The series starts with The Joker cutting his own face off. And at one point just being in the bat cave. This is explained, as he always has known where the bat cave was and who Batman is. WHAT?! And then they kill Joker. But not really because they bring him back in the next story arc, but only to kill him and Batman, they go on to explain the Joker can’t be killed, because he’s magic (that’s my summation of events), and in Bruce Waynes absence(because he’s dead, but again, not really…) Commissioner Gordon becomes Batman in a robot-Batman-suit. It was at this point I checked out as a reader and haven’t gone back to anything DC.

Oh, and then they did something called Convergence, which literally restores every iteration of the multiverse and every character that has ever existed. But I stopped reading at that point.

The DC universe is a mess. It’s been that way since early 2012, and I have been joking with all of my comic reading friends since Flashpoint that they were just going to scrap things and reboot the whole bloody thing.
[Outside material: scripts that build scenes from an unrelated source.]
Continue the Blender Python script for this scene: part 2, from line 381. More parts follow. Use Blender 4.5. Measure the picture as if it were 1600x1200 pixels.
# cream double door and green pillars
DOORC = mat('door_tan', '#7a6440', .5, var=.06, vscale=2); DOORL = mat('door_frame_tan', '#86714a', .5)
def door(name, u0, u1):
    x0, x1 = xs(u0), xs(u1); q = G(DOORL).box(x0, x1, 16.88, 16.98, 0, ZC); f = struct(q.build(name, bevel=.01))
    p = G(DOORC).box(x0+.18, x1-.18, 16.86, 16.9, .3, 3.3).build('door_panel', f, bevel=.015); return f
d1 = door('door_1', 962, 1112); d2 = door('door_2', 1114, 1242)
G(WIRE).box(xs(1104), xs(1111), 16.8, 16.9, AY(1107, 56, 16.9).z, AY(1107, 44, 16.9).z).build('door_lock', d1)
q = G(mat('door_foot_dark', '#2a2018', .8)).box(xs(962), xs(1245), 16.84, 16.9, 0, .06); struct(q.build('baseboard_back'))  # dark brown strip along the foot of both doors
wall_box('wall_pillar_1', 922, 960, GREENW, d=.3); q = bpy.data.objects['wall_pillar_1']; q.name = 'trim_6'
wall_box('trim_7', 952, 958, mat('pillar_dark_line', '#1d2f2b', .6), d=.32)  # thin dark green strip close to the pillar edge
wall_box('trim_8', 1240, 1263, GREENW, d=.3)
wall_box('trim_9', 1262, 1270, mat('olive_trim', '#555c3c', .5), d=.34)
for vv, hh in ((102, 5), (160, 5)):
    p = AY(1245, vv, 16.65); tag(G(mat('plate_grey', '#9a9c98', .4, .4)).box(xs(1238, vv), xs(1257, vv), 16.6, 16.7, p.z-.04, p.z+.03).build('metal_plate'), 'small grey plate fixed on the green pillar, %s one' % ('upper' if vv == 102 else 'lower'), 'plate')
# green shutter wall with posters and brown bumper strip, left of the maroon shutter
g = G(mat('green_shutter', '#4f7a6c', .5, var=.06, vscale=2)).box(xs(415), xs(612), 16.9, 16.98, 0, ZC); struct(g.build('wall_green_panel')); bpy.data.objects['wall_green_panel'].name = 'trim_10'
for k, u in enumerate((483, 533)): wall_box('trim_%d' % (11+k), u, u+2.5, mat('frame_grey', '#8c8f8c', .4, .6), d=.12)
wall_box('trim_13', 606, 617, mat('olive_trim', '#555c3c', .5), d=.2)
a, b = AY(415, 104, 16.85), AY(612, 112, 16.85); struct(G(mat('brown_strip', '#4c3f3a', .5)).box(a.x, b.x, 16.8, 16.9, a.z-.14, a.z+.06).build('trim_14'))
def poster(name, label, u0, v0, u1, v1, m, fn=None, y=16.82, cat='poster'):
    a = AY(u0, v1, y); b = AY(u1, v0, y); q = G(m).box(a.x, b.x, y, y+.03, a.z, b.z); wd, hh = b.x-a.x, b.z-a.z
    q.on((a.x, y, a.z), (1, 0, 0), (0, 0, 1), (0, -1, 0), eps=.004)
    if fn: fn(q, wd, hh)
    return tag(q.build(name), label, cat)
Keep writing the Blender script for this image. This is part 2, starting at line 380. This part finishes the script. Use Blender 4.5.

Well at Wonder Con this year, DC announced just that With “Rebirth”. The best part is how they say, and I’m paraphrasing here “Marvel did it with Sercret Wars, so why not?”. The Marvel comics universes is not something you should use as a shining example of a working, self sustaining model.

There are no details about Rebirth really, just that’s it’s official and it’s coming soon. I just hope they make a proper map of where they want to go with this reboot for at least the next decade. Plan ahead a little maybe. But who knows, in 2017 I’m sure we’ll get “Infinite Rebirth”, then “Rebirth of The Worlds”, and “Final Rebirth”. I can’t wait.